• Information provided:
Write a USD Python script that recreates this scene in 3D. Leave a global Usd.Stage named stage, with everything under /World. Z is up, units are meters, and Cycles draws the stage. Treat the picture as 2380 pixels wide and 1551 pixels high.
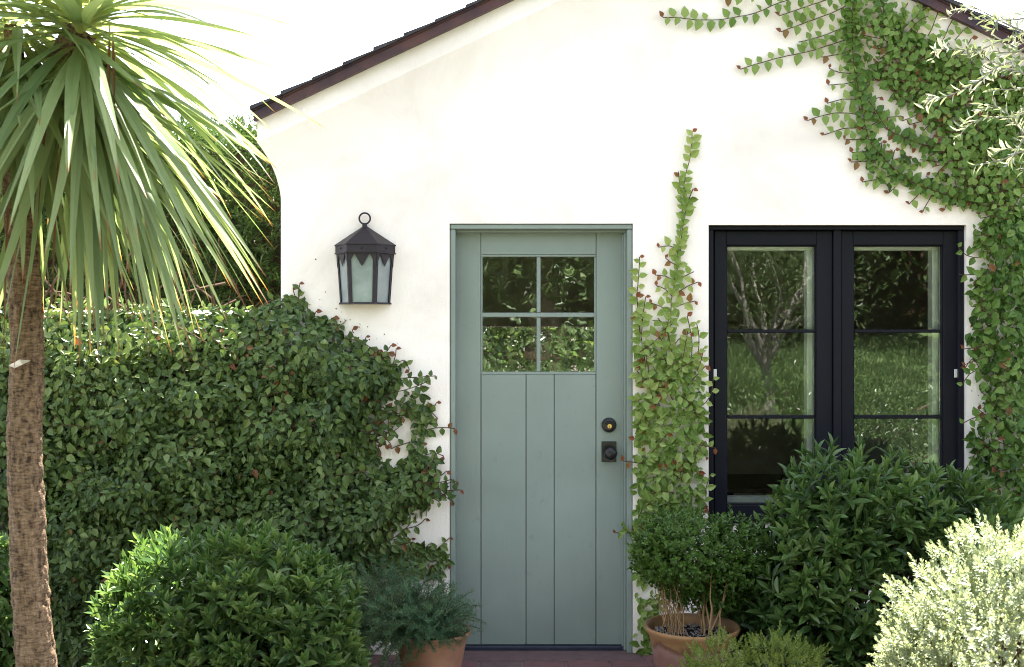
import math, random
import numpy as np, trimesh, shapely, usdkit, meshkit
from shapely.geometry import Polygon, LineString
from manifold3d import Manifold, CrossSection
from pxr import Usd, UsdGeom, UsdLux, UsdShade, Gf, Sdf, Vt

stage = Usd.Stage.CreateInMemory()
UsdGeom.SetStageUpAxis(stage, 'Z'); UsdGeom.SetStageMetersPerUnit(stage, 1.0)
UsdGeom.Xform.Define(stage, '/World'); UsdGeom.Scope.Define(stage, '/World/Looks')

# ------------------------------------------------------------------ camera, sky, sun, exposure
CD, FPX, EYE = 5.417, 2600.0, 1.6            # distance to the facade, focal length in 2380-wide pixels, eye height
EXPOSURE = 3.32
SKY_STRENGTH = 0.06
SUN = np.array([0.045, 0.44, 0.84]); SUN /= np.linalg.norm(SUN)
cam = UsdGeom.Camera.Define(stage, '/World/camera')
cam.CreateHorizontalApertureAttr(36.0); cam.CreateVerticalApertureAttr(36.0 * 667 / 1024)
cam.CreateFocalLengthAttr(36.0 * FPX / 2380)
cam.CreateFStopAttr(6.3); cam.CreateFocusDistanceAttr(5.2)
cam.CreateClippingRangeAttr((0.05, 5000.0))
cam.CreateExposureAttr(EXPOSURE)
UsdGeom.Xformable(cam).AddTransformOp().Set(Gf.Matrix4d(1, 0, 0, 0, 0, 0, 1, 0, 0, -1, 0, 0, 0, -CD, EYE, 1))

mat = lambda name, *a, **k: usdkit.material(stage, '/World/Looks/' + name, *a, **k)
sky_m = mat('sky', {'sky': ('sky_texture', {'sky_type': 'single_scattering', 'sun_disc': False, 'sun_elevation': float(math.asin(SUN[2])),
                                           'sun_rotation': float(math.atan2(SUN[0], SUN[1])), 'aerosol_density': 2.2, 'air_density': 1.0}),
                    'tc': ('texture_coordinate', {}), 'n': ('noise_texture', {'scale': 2.2, 'detail': 6.0, 'roughness': 0.6}), 'r': ('rgb_ramp', {'ramp': [(0.25, (0.7, 0.7, 0.7)), (0.7, (1, 1, 1))]}),
                    'veil': ('hsv', {'saturation': 0.42, 'value': 1.12}), 'mx': ('mix', {}), 'bg': ('background_shader', {'strength': SKY_STRENGTH})},
            [('tc.generated', 'n.vector'), ('n.fac', 'r.fac'), ('r.color', 'mx.fac'), ('sky.color', 'mx.color1'), ('sky.color', 'veil.color'), ('veil.color', 'mx.color2'), ('mx.color', 'bg.color')], surface='bg.background')
dome = UsdLux.DomeLight.Define(stage, '/World/sky')
UsdShade.MaterialBindingAPI.Apply(dome.GetPrim()).Bind(sky_m)
dome.GetPrim().SetCustomDataByKey('kind', 'structure')
sun = UsdLux.DistantLight.Define(stage, '/World/sun')
sun.CreateNormalizeAttr(True); sun.CreateIntensityAttr(1.25); sun.CreateAngleAttr(0.5); sun.CreateColorAttr(Gf.Vec3f(1.0, 0.95, 0.87))
zx = np.cross([0, 0, 1], SUN); zx /= np.linalg.norm(zx); zy = np.cross(SUN, zx)
UsdGeom.Xformable(sun).AddTransformOp().Set(Gf.Matrix4d(*zx, 0, *zy, 0, *SUN, 0, 0, 0, 0, 1))

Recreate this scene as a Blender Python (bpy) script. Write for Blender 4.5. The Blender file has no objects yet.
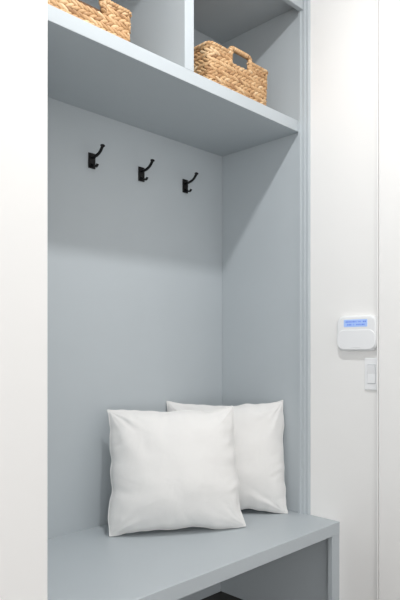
import bpy, bmesh, math, random
from mathutils import Vector, Matrix, noise
random.seed(7)
S = bpy.context.scene
C = S.collection
PI = math.pi
S.view_settings.view_transform = 'Standard'
S.view_settings.look = 'None'

# ---------------------------------------------------------------- dimensions (metres)
CAMZ = 1.12
ZF = 0.055          # floor
YB = 1.768          # face of the back panel
XR = 1.907          # face of the right side panel
XW = 1.918          # right wall
XL = 0.712          # face of the left side panel
XLW = 0.690         # end of the left wall
YU = 1.355          # front of the upper unit
YF = 1.18           # front of the bench
ZB = 0.48           # bench top
ZS = CAMZ + 0.8555  # shelf underside
TS = 0.043          # shelf thickness
ZC = CAMZ + 1.354   # ceiling of the cubbies
ZCEIL = 2.75

# ---------------------------------------------------------------- materials
def srgb(r, g, b):
    f = lambda c: (c/12.92 if c <= 0.04045 else ((c+0.055)/1.055)**2.4)
    return (f(r/255), f(g/255), f(b/255), 1)

def mat(name, col, rough=0.5, noise_scale=40, var=0.03, bump=0.0, bump_scale=200, spec=0.5, metallic=0.0, sheen=0.0, bump_dist=0.002):
    m = bpy.data.materials.new(name); m.use_nodes = True
    nt = m.node_tree; b = nt.nodes['Principled BSDF']
    tc = nt.nodes.new('ShaderNodeTexCoord')
    n = nt.nodes.new('ShaderNodeTexNoise'); n.inputs['Scale'].default_value = noise_scale
    nt.links.new(tc.outputs['Object'], n.inputs['Vector'])
    r = nt.nodes.new('ShaderNodeValToRGB')
    r.color_ramp.elements[0].position = 0.3; r.color_ramp.elements[1].position = 0.7
    c = Vector(col[:3])
    r.color_ramp.elements[0].color = (*(c*(1-var)), 1)
    r.color_ramp.elements[1].color = (*(c*(1+var)), 1)
    nt.links.new(n.outputs['Fac'], r.inputs['Fac'])
    nt.links.new(r.outputs['Color'], b.inputs['Base Color'])
    b.inputs['Roughness'].default_value = rough
    b.inputs['Metallic'].default_value = metallic
    b.inputs['Specular IOR Level'].default_value = spec
    if sheen: b.inputs['Sheen Weight'].default_value = sheen
    if bump:
        n2 = nt.nodes.new('ShaderNodeTexNoise'); n2.inputs['Scale'].default_value = bump_scale
        n2.inputs['Detail'].default_value = 3
        nt.links.new(tc.outputs['Object'], n2.inputs['Vector'])
        bp = nt.nodes.new('ShaderNodeBump'); bp.inputs['Strength'].default_value = bump
        bp.inputs['Distance'].default_value = bump_dist
        nt.links.new(n2.outputs['Fac'], bp.inputs['Height'])
        nt.links.new(bp.outputs['Normal'], b.inputs['Normal'])
    return m

M_paint = mat('blue_grey_paint', srgb(186, 193, 197), 0.42, 6, 0.008, 0.04, 350, 0.4)
M_white = mat('white_wall_paint', srgb(244, 243, 241), 0.6, 5, 0.005, 0.03, 250, 0.3)
M_ceil = mat('ceiling_paint', srgb(242, 242, 242), 0.8, 5, 0.01)
M_black = mat('matte_black_metal', srgb(9, 9, 10), 0.5, 60, 0.1, spec=0.3)
M_plastic = mat('white_plastic', srgb(241, 242, 243), 0.4, 20, 0.005)
M_plastic2 = mat('white_plastic_door', srgb(242, 243, 244), 0.4, 20, 0.005)
M_seam = mat('grey_seam', srgb(190, 192, 195), 0.6, 20, 0.01)
M_ink = mat('lcd_ink', srgb(95, 132, 228), 0.5, 20, 0.01)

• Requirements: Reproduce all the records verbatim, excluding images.

• Response for this exercise:
Write a USD Python script that recreates this scene in 3D. Leave a global Usd.Stage named stage, with everything under /World. Z is up, units are meters, and Cycles draws the stage. Treat the picture as 2380 pixels wide and 1551 pixels high.
import math, random
import numpy as np, trimesh, shapely, usdkit, meshkit
from shapely.geometry import Polygon, LineString
from manifold3d import Manifold, CrossSection
from pxr import Usd, UsdGeom, UsdLux, UsdShade, Gf, Sdf, Vt

stage = Usd.Stage.CreateInMemory()
UsdGeom.SetStageUpAxis(stage, 'Z'); UsdGeom.SetStageMetersPerUnit(stage, 1.0)
UsdGeom.Xform.Define(stage, '/World'); UsdGeom.Scope.Define(stage, '/World/Looks')

# ------------------------------------------------------------------ camera, sky, sun, exposure
CD, FPX, EYE = 5.417, 2600.0, 1.6            # distance to the facade, focal length in 2380-wide pixels, eye height
EXPOSURE = 3.32
SKY_STRENGTH = 0.06
SUN = np.array([0.045, 0.44, 0.84]); SUN /= np.linalg.norm(SUN)
cam = UsdGeom.Camera.Define(stage, '/World/camera')
cam.CreateHorizontalApertureAttr(36.0); cam.CreateVerticalApertureAttr(36.0 * 667 / 1024)
cam.CreateFocalLengthAttr(36.0 * FPX / 2380)
cam.CreateFStopAttr(6.3); cam.CreateFocusDistanceAttr(5.2)
cam.CreateClippingRangeAttr((0.05, 5000.0))
cam.CreateExposureAttr(EXPOSURE)
UsdGeom.Xformable(cam).AddTransformOp().Set(Gf.Matrix4d(1, 0, 0, 0, 0, 0, 1, 0, 0, -1, 0, 0, 0, -CD, EYE, 1))

mat = lambda name, *a, **k: usdkit.material(stage, '/World/Looks/' + name, *a, **k)
sky_m = mat('sky', {'sky': ('sky_texture', {'sky_type': 'single_scattering', 'sun_disc': False, 'sun_elevation': float(math.asin(SUN[2])),
                                           'sun_rotation': float(math.atan2(SUN[0], SUN[1])), 'aerosol_density': 2.2, 'air_density': 1.0}),
                    'tc': ('texture_coordinate', {}), 'n': ('noise_texture', {'scale': 2.2, 'detail': 6.0, 'roughness': 0.6}), 'r': ('rgb_ramp', {'ramp': [(0.25, (0.7, 0.7, 0.7)), (0.7, (1, 1, 1))]}),
                    'veil': ('hsv', {'saturation': 0.42, 'value': 1.12}), 'mx': ('mix', {}), 'bg': ('background_shader', {'strength': SKY_STRENGTH})},
            [('tc.generated', 'n.vector'), ('n.fac', 'r.fac'), ('r.color', 'mx.fac'), ('sky.color', 'mx.color1'), ('sky.color', 'veil.color'), ('veil.color', 'mx.color2'), ('mx.color', 'bg.color')], surface='bg.background')
dome = UsdLux.DomeLight.Define(stage, '/World/sky')
UsdShade.MaterialBindingAPI.Apply(dome.GetPrim()).Bind(sky_m)
dome.GetPrim().SetCustomDataByKey('kind', 'structure')
sun = UsdLux.DistantLight.Define(stage, '/World/sun')
sun.CreateNormalizeAttr(True); sun.CreateIntensityAttr(1.25); sun.CreateAngleAttr(0.5); sun.CreateColorAttr(Gf.Vec3f(1.0, 0.95, 0.87))
zx = np.cross([0, 0, 1], SUN); zx /= np.linalg.norm(zx); zy = np.cross(SUN, zx)
UsdGeom.Xformable(sun).AddTransformOp().Set(Gf.Matrix4d(*zx, 0, *zy, 0, *SUN, 0, 0, 0, 0, 1))

Recreate this scene as a Blender Python (bpy) script. Write for Blender 4.5. The Blender file has no objects yet.
import bpy, bmesh, math, random
from mathutils import Vector, Matrix, noise
random.seed(7)
S = bpy.context.scene
C = S.collection
PI = math.pi
S.view_settings.view_transform = 'Standard'
S.view_settings.look = 'None'

# ---------------------------------------------------------------- dimensions (metres)
CAMZ = 1.12
ZF = 0.055          # floor
YB = 1.768          # face of the back panel
XR = 1.907          # face of the right side panel
XW = 1.918          # right wall
XL = 0.712          # face of the left side panel
XLW = 0.690         # end of the left wall
YU = 1.355          # front of the upper unit
YF = 1.18           # front of the bench
ZB = 0.48           # bench top
ZS = CAMZ + 0.8555  # shelf underside
TS = 0.043          # shelf thickness
ZC = CAMZ + 1.354   # ceiling of the cubbies
ZCEIL = 2.75

# ---------------------------------------------------------------- materials
def srgb(r, g, b):
    f = lambda c: (c/12.92 if c <= 0.04045 else ((c+0.055)/1.055)**2.4)
    return (f(r/255), f(g/255), f(b/255), 1)

def mat(name, col, rough=0.5, noise_scale=40, var=0.03, bump=0.0, bump_scale=200, spec=0.5, metallic=0.0, sheen=0.0, bump_dist=0.002):
    m = bpy.data.materials.new(name); m.use_nodes = True
    nt = m.node_tree; b = nt.nodes['Principled BSDF']
    tc = nt.nodes.new('ShaderNodeTexCoord')
    n = nt.nodes.new('ShaderNodeTexNoise'); n.inputs['Scale'].default_value = noise_scale
    nt.links.new(tc.outputs['Object'], n.inputs['Vector'])
    r = nt.nodes.new('ShaderNodeValToRGB')
    r.color_ramp.elements[0].position = 0.3; r.color_ramp.elements[1].position = 0.7
    c = Vector(col[:3])
    r.color_ramp.elements[0].color = (*(c*(1-var)), 1)
    r.color_ramp.elements[1].color = (*(c*(1+var)), 1)
    nt.links.new(n.outputs['Fac'], r.inputs['Fac'])
    nt.links.new(r.outputs['Color'], b.inputs['Base Color'])
    b.inputs['Roughness'].default_value = rough
    b.inputs['Metallic'].default_value = metallic
    b.inputs['Specular IOR Level'].default_value = spec
    if sheen: b.inputs['Sheen Weight'].default_value = sheen
    if bump:
        n2 = nt.nodes.new('ShaderNodeTexNoise'); n2.inputs['Scale'].default_value = bump_scale
        n2.inputs['Detail'].default_value = 3
        nt.links.new(tc.outputs['Object'], n2.inputs['Vector'])
        bp = nt.nodes.new('ShaderNodeBump'); bp.inputs['Strength'].default_value = bump
        bp.inputs['Distance'].default_value = bump_dist
        nt.links.new(n2.outputs['Fac'], bp.inputs['Height'])
        nt.links.new(bp.outputs['Normal'], b.inputs['Normal'])
    return m

M_paint = mat('blue_grey_paint', srgb(186, 193, 197), 0.42, 6, 0.008, 0.04, 350, 0.4)
M_white = mat('white_wall_paint', srgb(244, 243, 241), 0.6, 5, 0.005, 0.03, 250, 0.3)
M_ceil = mat('ceiling_paint', srgb(242, 242, 242), 0.8, 5, 0.01)
M_black = mat('matte_black_metal', srgb(9, 9, 10), 0.5, 60, 0.1, spec=0.3)
M_plastic = mat('white_plastic', srgb(241, 242, 243), 0.4, 20, 0.005)
M_plastic2 = mat('white_plastic_door', srgb(242, 243, 244), 0.4, 20, 0.005)
M_seam = mat('grey_seam', srgb(190, 192, 195), 0.6, 20, 0.01)
M_ink = mat('lcd_ink', srgb(95, 132, 228), 0.5, 20, 0.01)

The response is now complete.